■ **Challenge**: Return verbatim everything from the first line through the line that contains "W_SEA = mat_sea(); W_SAND = mat_sand()", and stop there.

+---+

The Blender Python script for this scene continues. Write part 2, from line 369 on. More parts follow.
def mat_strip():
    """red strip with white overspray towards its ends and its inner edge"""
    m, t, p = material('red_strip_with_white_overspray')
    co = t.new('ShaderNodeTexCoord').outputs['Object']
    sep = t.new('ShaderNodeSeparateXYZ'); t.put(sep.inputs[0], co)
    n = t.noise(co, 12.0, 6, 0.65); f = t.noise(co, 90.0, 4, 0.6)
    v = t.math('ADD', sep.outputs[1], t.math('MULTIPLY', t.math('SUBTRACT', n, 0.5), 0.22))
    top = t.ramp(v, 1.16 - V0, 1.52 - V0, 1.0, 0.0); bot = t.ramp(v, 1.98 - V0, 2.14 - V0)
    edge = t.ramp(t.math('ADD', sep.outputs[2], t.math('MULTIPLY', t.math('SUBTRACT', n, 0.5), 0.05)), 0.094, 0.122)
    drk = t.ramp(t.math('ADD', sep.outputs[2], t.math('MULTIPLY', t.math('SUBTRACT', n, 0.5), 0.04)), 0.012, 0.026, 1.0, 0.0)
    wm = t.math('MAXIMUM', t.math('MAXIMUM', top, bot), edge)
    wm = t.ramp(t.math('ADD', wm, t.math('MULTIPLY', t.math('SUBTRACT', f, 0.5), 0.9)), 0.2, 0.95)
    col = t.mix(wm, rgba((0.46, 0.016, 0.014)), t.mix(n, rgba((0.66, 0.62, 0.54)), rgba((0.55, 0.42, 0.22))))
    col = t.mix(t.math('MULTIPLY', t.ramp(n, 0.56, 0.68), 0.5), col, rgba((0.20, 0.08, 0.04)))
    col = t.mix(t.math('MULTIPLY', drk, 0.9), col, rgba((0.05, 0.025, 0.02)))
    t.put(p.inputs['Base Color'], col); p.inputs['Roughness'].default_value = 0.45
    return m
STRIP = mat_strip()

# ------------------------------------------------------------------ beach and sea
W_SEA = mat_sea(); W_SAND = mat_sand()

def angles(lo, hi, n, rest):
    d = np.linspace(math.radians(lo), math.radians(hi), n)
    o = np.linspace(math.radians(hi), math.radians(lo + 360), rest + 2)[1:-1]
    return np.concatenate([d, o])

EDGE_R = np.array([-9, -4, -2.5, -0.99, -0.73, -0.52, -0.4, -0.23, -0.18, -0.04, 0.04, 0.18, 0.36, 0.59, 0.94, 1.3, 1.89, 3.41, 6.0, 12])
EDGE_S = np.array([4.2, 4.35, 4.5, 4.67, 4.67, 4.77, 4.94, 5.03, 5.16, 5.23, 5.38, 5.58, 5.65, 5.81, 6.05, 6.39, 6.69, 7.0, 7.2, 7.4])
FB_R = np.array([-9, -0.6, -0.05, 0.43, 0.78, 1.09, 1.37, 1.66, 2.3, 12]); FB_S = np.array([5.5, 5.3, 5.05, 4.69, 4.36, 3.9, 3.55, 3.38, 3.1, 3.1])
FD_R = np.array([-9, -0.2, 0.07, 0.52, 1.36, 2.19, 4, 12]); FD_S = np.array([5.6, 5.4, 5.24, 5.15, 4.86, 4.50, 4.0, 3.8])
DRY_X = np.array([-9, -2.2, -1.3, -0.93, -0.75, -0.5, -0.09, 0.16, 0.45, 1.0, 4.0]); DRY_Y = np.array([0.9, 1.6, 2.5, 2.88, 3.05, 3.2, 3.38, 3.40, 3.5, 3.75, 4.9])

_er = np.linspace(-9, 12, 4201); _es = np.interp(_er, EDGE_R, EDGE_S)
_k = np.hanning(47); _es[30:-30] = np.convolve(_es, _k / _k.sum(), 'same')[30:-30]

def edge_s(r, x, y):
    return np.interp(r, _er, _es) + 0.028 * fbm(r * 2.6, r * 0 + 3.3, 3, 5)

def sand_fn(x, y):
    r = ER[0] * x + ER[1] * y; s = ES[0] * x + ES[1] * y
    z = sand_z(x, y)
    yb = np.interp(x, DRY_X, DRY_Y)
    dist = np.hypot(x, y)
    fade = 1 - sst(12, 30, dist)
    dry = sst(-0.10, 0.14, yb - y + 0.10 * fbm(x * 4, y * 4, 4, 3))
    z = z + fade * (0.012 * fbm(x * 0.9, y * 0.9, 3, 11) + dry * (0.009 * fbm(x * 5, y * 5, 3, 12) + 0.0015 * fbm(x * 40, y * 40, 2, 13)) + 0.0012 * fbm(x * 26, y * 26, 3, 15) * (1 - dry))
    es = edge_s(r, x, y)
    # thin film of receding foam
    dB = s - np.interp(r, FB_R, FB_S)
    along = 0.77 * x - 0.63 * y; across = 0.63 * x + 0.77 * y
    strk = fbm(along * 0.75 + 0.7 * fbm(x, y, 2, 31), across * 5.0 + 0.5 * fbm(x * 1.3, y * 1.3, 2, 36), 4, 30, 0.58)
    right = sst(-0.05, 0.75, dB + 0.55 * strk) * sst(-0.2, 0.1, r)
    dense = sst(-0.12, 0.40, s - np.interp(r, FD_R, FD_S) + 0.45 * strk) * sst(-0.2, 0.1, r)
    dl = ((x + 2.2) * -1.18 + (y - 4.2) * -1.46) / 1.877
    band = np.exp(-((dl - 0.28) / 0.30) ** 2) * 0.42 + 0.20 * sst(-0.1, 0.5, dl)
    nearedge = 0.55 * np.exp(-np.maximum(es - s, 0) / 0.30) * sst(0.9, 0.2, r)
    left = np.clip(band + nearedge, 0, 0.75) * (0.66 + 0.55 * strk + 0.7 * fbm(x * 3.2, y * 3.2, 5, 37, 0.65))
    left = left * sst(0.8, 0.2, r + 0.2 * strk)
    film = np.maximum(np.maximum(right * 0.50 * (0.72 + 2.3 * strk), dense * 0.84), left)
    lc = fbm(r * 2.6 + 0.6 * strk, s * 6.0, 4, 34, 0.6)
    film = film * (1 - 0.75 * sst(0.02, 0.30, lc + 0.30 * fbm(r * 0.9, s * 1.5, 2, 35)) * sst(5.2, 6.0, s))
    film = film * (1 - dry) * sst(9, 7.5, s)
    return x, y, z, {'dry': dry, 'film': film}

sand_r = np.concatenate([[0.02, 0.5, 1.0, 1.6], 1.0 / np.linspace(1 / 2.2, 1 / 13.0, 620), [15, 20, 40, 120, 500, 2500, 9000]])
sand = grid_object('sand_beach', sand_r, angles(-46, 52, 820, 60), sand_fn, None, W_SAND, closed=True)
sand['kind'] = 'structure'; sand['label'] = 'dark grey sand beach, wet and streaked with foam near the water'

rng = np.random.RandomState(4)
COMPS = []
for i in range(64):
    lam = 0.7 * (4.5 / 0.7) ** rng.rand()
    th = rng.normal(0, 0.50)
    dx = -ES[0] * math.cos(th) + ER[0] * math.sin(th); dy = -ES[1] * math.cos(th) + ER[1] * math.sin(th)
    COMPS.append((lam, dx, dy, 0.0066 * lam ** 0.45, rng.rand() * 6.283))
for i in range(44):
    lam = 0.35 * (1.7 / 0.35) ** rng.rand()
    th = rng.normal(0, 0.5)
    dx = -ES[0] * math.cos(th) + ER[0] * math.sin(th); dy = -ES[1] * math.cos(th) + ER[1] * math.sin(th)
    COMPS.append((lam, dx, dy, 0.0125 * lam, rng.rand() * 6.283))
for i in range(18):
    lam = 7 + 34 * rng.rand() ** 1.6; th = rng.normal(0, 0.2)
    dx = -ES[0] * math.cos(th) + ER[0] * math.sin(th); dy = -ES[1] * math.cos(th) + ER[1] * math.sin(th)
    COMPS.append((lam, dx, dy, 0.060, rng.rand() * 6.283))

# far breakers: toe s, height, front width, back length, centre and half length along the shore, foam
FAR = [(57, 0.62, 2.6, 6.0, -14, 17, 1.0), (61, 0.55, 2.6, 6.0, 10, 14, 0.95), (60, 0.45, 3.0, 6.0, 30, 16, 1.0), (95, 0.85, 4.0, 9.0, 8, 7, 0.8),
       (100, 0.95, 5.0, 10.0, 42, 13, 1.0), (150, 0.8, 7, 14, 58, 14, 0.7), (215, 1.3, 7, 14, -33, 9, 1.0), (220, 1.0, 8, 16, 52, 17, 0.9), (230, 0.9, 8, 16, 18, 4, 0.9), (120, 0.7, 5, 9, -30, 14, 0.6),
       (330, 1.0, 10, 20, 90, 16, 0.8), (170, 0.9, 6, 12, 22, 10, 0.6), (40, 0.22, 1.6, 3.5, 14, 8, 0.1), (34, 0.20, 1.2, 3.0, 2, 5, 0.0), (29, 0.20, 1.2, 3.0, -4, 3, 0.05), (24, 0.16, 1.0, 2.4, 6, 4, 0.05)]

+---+

■ **Reply to the exercise**:
The Blender Python script for this scene continues. Write part 2, from line 369 on. More parts follow.
def mat_strip():
    """red strip with white overspray towards its ends and its inner edge"""
    m, t, p = material('red_strip_with_white_overspray')
    co = t.new('ShaderNodeTexCoord').outputs['Object']
    sep = t.new('ShaderNodeSeparateXYZ'); t.put(sep.inputs[0], co)
    n = t.noise(co, 12.0, 6, 0.65); f = t.noise(co, 90.0, 4, 0.6)
    v = t.math('ADD', sep.outputs[1], t.math('MULTIPLY', t.math('SUBTRACT', n, 0.5), 0.22))
    top = t.ramp(v, 1.16 - V0, 1.52 - V0, 1.0, 0.0); bot = t.ramp(v, 1.98 - V0, 2.14 - V0)
    edge = t.ramp(t.math('ADD', sep.outputs[2], t.math('MULTIPLY', t.math('SUBTRACT', n, 0.5), 0.05)), 0.094, 0.122)
    drk = t.ramp(t.math('ADD', sep.outputs[2], t.math('MULTIPLY', t.math('SUBTRACT', n, 0.5), 0.04)), 0.012, 0.026, 1.0, 0.0)
    wm = t.math('MAXIMUM', t.math('MAXIMUM', top, bot), edge)
    wm = t.ramp(t.math('ADD', wm, t.math('MULTIPLY', t.math('SUBTRACT', f, 0.5), 0.9)), 0.2, 0.95)
    col = t.mix(wm, rgba((0.46, 0.016, 0.014)), t.mix(n, rgba((0.66, 0.62, 0.54)), rgba((0.55, 0.42, 0.22))))
    col = t.mix(t.math('MULTIPLY', t.ramp(n, 0.56, 0.68), 0.5), col, rgba((0.20, 0.08, 0.04)))
    col = t.mix(t.math('MULTIPLY', drk, 0.9), col, rgba((0.05, 0.025, 0.02)))
    t.put(p.inputs['Base Color'], col); p.inputs['Roughness'].default_value = 0.45
    return m
STRIP = mat_strip()

# ------------------------------------------------------------------ beach and sea
W_SEA = mat_sea(); W_SAND = mat_sand()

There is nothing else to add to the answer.